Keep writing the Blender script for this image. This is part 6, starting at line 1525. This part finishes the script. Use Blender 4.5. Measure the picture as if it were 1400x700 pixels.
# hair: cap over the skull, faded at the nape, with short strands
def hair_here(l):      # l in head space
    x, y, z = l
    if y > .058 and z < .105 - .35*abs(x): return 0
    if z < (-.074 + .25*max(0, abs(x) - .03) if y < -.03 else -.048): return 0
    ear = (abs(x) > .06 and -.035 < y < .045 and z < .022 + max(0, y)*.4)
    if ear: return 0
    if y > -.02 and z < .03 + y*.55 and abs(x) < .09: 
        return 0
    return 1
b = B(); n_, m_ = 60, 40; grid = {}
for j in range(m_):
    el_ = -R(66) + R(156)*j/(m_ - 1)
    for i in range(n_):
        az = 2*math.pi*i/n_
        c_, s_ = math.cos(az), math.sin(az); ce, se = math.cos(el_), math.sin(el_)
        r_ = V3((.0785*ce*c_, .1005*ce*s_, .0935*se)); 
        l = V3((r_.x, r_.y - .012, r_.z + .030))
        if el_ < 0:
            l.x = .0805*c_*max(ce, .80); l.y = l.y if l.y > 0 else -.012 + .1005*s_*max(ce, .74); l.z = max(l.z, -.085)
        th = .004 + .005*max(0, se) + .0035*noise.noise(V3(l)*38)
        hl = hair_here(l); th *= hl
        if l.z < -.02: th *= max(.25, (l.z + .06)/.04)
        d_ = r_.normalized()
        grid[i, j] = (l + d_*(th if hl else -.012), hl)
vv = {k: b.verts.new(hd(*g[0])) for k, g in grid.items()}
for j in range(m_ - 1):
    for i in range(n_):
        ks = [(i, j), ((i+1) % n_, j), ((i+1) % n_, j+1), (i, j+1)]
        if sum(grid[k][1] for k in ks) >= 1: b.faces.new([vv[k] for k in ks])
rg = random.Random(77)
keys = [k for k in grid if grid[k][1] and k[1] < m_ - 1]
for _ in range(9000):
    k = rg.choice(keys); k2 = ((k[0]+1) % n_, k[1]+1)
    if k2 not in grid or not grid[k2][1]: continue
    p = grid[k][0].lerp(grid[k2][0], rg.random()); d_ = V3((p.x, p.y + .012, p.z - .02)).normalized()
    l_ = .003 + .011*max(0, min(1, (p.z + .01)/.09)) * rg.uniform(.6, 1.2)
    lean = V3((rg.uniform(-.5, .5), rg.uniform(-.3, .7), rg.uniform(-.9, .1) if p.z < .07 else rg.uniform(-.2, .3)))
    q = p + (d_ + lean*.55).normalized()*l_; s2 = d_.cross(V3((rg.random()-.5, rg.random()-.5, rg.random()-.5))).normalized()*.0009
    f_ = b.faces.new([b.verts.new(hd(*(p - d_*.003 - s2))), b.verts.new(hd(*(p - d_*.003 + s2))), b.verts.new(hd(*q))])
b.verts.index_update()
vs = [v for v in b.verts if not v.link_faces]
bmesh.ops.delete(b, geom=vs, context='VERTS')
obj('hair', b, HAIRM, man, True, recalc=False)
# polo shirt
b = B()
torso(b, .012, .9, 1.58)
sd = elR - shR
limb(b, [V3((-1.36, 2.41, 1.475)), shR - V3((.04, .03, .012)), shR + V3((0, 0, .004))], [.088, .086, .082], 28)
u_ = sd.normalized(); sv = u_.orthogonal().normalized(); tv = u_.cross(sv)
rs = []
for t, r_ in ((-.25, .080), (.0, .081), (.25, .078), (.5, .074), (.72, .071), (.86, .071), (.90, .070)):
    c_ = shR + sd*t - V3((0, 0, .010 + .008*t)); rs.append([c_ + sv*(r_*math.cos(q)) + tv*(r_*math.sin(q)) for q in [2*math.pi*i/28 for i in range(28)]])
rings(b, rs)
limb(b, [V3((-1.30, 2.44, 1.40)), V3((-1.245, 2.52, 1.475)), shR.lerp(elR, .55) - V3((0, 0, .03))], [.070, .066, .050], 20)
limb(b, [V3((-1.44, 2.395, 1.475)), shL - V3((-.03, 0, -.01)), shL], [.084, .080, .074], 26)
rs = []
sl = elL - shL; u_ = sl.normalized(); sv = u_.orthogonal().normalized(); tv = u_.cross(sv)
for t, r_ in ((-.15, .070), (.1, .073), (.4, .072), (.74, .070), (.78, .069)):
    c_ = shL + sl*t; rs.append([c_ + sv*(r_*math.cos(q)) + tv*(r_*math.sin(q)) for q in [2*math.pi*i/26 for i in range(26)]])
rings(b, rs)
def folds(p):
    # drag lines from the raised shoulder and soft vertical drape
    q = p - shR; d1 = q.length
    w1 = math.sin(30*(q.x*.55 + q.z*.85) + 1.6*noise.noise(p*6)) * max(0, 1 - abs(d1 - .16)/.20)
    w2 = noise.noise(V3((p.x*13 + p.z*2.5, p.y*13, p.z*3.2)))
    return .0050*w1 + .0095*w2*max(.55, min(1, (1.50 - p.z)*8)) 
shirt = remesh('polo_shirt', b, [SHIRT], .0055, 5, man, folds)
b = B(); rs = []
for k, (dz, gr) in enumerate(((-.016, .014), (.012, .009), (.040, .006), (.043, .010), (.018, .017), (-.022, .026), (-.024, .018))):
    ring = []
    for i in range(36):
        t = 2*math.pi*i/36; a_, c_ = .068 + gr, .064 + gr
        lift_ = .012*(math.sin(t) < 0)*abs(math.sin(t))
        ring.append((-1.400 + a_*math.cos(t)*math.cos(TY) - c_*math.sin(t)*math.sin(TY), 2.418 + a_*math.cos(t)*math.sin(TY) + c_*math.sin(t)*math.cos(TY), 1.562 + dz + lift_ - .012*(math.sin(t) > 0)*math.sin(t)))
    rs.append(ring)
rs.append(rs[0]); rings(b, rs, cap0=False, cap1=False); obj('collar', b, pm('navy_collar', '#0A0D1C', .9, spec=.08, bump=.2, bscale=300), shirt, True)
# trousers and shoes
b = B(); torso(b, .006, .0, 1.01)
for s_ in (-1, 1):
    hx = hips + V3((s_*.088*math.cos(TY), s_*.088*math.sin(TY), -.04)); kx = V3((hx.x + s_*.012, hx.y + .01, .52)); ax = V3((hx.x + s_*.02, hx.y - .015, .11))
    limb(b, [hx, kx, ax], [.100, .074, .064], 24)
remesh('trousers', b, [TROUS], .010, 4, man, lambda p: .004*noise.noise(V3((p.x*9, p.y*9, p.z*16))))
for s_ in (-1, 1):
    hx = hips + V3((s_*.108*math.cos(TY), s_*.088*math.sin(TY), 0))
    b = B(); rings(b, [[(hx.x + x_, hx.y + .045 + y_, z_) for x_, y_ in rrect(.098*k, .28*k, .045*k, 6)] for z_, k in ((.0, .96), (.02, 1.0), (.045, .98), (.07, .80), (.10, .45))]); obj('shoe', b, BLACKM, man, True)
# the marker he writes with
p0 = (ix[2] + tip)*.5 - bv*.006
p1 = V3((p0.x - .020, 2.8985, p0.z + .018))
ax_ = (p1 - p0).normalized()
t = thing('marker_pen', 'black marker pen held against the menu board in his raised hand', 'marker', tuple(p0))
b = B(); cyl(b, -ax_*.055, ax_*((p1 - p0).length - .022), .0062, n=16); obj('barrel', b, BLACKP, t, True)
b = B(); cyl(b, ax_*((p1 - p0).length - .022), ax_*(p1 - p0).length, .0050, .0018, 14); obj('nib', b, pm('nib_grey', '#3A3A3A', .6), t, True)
########################################
SHORT TASK –
Copy all of the data exactly.

RESPONSE TO THIS EXERCISE –
Keep writing the Blender script for this image. This is part 6, starting at line 1525. This part finishes the script. Use Blender 4.5. Measure the picture as if it were 1400x700 pixels.
# hair: cap over the skull, faded at the nape, with short strands
def hair_here(l):      # l in head space
    x, y, z = l
    if y > .058 and z < .105 - .35*abs(x): return 0
    if z < (-.074 + .25*max(0, abs(x) - .03) if y < -.03 else -.048): return 0
    ear = (abs(x) > .06 and -.035 < y < .045 and z < .022 + max(0, y)*.4)
    if ear: return 0
    if y > -.02 and z < .03 + y*.55 and abs(x) < .09: 
        return 0
    return 1
b = B(); n_, m_ = 60, 40; grid = {}
for j in range(m_):
    el_ = -R(66) + R(156)*j/(m_ - 1)
    for i in range(n_):
        az = 2*math.pi*i/n_
        c_, s_ = math.cos(az), math.sin(az); ce, se = math.cos(el_), math.sin(el_)
        r_ = V3((.0785*ce*c_, .1005*ce*s_, .0935*se)); 
        l = V3((r_.x, r_.y - .012, r_.z + .030))
        if el_ < 0:
            l.x = .0805*c_*max(ce, .80); l.y = l.y if l.y > 0 else -.012 + .1005*s_*max(ce, .74); l.z = max(l.z, -.085)
        th = .004 + .005*max(0, se) + .0035*noise.noise(V3(l)*38)
        hl = hair_here(l); th *= hl
        if l.z < -.02: th *= max(.25, (l.z + .06)/.04)
        d_ = r_.normalized()
        grid[i, j] = (l + d_*(th if hl else -.012), hl)
vv = {k: b.verts.new(hd(*g[0])) for k, g in grid.items()}
for j in range(m_ - 1):
    for i in range(n_):
        ks = [(i, j), ((i+1) % n_, j), ((i+1) % n_, j+1), (i, j+1)]
        if sum(grid[k][1] for k in ks) >= 1: b.faces.new([vv[k] for k in ks])
rg = random.Random(77)
keys = [k for k in grid if grid[k][1] and k[1] < m_ - 1]
for _ in range(9000):
    k = rg.choice(keys); k2 = ((k[0]+1) % n_, k[1]+1)
    if k2 not in grid or not grid[k2][1]: continue
    p = grid[k][0].lerp(grid[k2][0], rg.random()); d_ = V3((p.x, p.y + .012, p.z - .02)).normalized()
    l_ = .003 + .011*max(0, min(1, (p.z + .01)/.09)) * rg.uniform(.6, 1.2)
    lean = V3((rg.uniform(-.5, .5), rg.uniform(-.3, .7), rg.uniform(-.9, .1) if p.z < .07 else rg.uniform(-.2, .3)))
    q = p + (d_ + lean*.55).normalized()*l_; s2 = d_.cross(V3((rg.random()-.5, rg.random()-.5, rg.random()-.5))).normalized()*.0009
    f_ = b.faces.new([b.verts.new(hd(*(p - d_*.003 - s2))), b.verts.new(hd(*(p - d_*.003 + s2))), b.verts.new(hd(*q))])
b.verts.index_update()
vs = [v for v in b.verts if not v.link_faces]
bmesh.ops.delete(b, geom=vs, context='VERTS')
obj('hair', b, HAIRM, man, True, recalc=False)
# polo shirt
b = B()
torso(b, .012, .9, 1.58)
sd = elR - shR
limb(b, [V3((-1.36, 2.41, 1.475)), shR - V3((.04, .03, .012)), shR + V3((0, 0, .004))], [.088, .086, .082], 28)
u_ = sd.normalized(); sv = u_.orthogonal().normalized(); tv = u_.cross(sv)
rs = []
for t, r_ in ((-.25, .080), (.0, .081), (.25, .078), (.5, .074), (.72, .071), (.86, .071), (.90, .070)):
    c_ = shR + sd*t - V3((0, 0, .010 + .008*t)); rs.append([c_ + sv*(r_*math.cos(q)) + tv*(r_*math.sin(q)) for q in [2*math.pi*i/28 for i in range(28)]])
rings(b, rs)
limb(b, [V3((-1.30, 2.44, 1.40)), V3((-1.245, 2.52, 1.475)), shR.lerp(elR, .55) - V3((0, 0, .03))], [.070, .066, .050], 20)
limb(b, [V3((-1.44, 2.395, 1.475)), shL - V3((-.03, 0, -.01)), shL], [.084, .080, .074], 26)
rs = []
sl = elL - shL; u_ = sl.normalized(); sv = u_.orthogonal().normalized(); tv = u_.cross(sv)
for t, r_ in ((-.15, .070), (.1, .073), (.4, .072), (.74, .070), (.78, .069)):
    c_ = shL + sl*t; rs.append([c_ + sv*(r_*math.cos(q)) + tv*(r_*math.sin(q)) for q in [2*math.pi*i/26 for i in range(26)]])
rings(b, rs)
def folds(p):
    # drag lines from the raised shoulder and soft vertical drape
    q = p - shR; d1 = q.length
    w1 = math.sin(30*(q.x*.55 + q.z*.85) + 1.6*noise.noise(p*6)) * max(0, 1 - abs(d1 - .16)/.20)
    w2 = noise.noise(V3((p.x*13 + p.z*2.5, p.y*13, p.z*3.2)))
    return .0050*w1 + .0095*w2*max(.55, min(1, (1.50 - p.z)*8)) 
shirt = remesh('polo_shirt', b, [SHIRT], .0055, 5, man, folds)
b = B(); rs = []
for k, (dz, gr) in enumerate(((-.016, .014), (.012, .009), (.040, .006), (.043, .010), (.018, .017), (-.022, .026), (-.024, .018))):
    ring = []
    for i in range(36):
        t = 2*math.pi*i/36; a_, c_ = .068 + gr, .064 + gr
        lift_ = .012*(math.sin(t) < 0)*abs(math.sin(t))
        ring.append((-1.400 + a_*math.cos(t)*math.cos(TY) - c_*math.sin(t)*math.sin(TY), 2.418 + a_*math.cos(t)*math.sin(TY) + c_*math.sin(t)*math.cos(TY), 1.562 + dz + lift_ - .012*(math.sin(t) > 0)*math.sin(t)))
    rs.append(ring)
rs.append(rs[0]); rings(b, rs, cap0=False, cap1=False); obj('collar', b, pm('navy_collar', '#0A0D1C', .9, spec=.08, bump=.2, bscale=300), shirt, True)
# trousers and shoes
b = B(); torso(b, .006, .0, 1.01)
for s_ in (-1, 1):
    hx = hips + V3((s_*.088*math.cos(TY), s_*.088*math.sin(TY), -.04)); kx = V3((hx.x + s_*.012, hx.y + .01, .52)); ax = V3((hx.x + s_*.02, hx.y - .015, .11))
    limb(b, [hx, kx, ax], [.100, .074, .064], 24)
remesh('trousers', b, [TROUS], .010, 4, man, lambda p: .004*noise.noise(V3((p.x*9, p.y*9, p.z*16))))
for s_ in (-1, 1):
    hx = hips + V3((s_*.108*math.cos(TY), s_*.088*math.sin(TY), 0))
    b = B(); rings(b, [[(hx.x + x_, hx.y + .045 + y_, z_) for x_, y_ in rrect(.098*k, .28*k, .045*k, 6)] for z_, k in ((.0, .96), (.02, 1.0), (.045, .98), (.07, .80), (.10, .45))]); obj('shoe', b, BLACKM, man, True)
# the marker he writes with
p0 = (ix[2] + tip)*.5 - bv*.006
p1 = V3((p0.x - .020, 2.8985, p0.z + .018))
ax_ = (p1 - p0).normalized()
t = thing('marker_pen', 'black marker pen held against the menu board in his raised hand', 'marker', tuple(p0))
b = B(); cyl(b, -ax_*.055, ax_*((p1 - p0).length - .022), .0062, n=16); obj('barrel', b, BLACKP, t, True)
b = B(); cyl(b, ax_*((p1 - p0).length - .022), ax_*(p1 - p0).length, .0050, .0018, 14); obj('nib', b, pm('nib_grey', '#3A3A3A', .6), t, True)